In terms of the funding of it, rail infrastructure, which forms a large part of the report—apart from the central Valleys lines, which have now been devolved to the Welsh Government—lies with the UK Government. We estimate the cost of implementing the Burns report somewhere between £500 million and £800 million, and we estimate around £0.5 billion of that is spending for the UK Government to do on the railway line. This is money that has been underinvested for years, as I've already mentioned. So, given that we ought to be getting £5 billion, then £0.5 billion shouldn't be an unreasonable request, not least since it delivers on the levelling-up agenda the UK Government talks about.
He also talked about the shared prosperity fund, but I think he has more faith than I do that it's going to deliver anything, because so far, four years or more since the referendum, we're yet to see what a shared prosperity fund looks like. So, I don't think we can put our eggs in that basket when it comes to this project, and even if we did have £2 billion from the UK Government to fund an M4 relief road, it would be the wrong solution. We have declared a climate change emergency and building a large pollution-generating highway through protected wetlands would not be the right thing to do.
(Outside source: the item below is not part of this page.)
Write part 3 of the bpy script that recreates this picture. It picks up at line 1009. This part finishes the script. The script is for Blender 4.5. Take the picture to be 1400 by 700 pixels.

Now, as I say, the good thing about Burns is that it's looked at the problem with a fresh pair of eyes from a carbon reduction point of view, and it has put forward practical ways that improve connectivity, improve the local economy, but without the damaging effects of a scheme that induces and grows traffic. So, I think we have the best of both worlds. We now need to get on with delivering it, and we can only do that in partnership.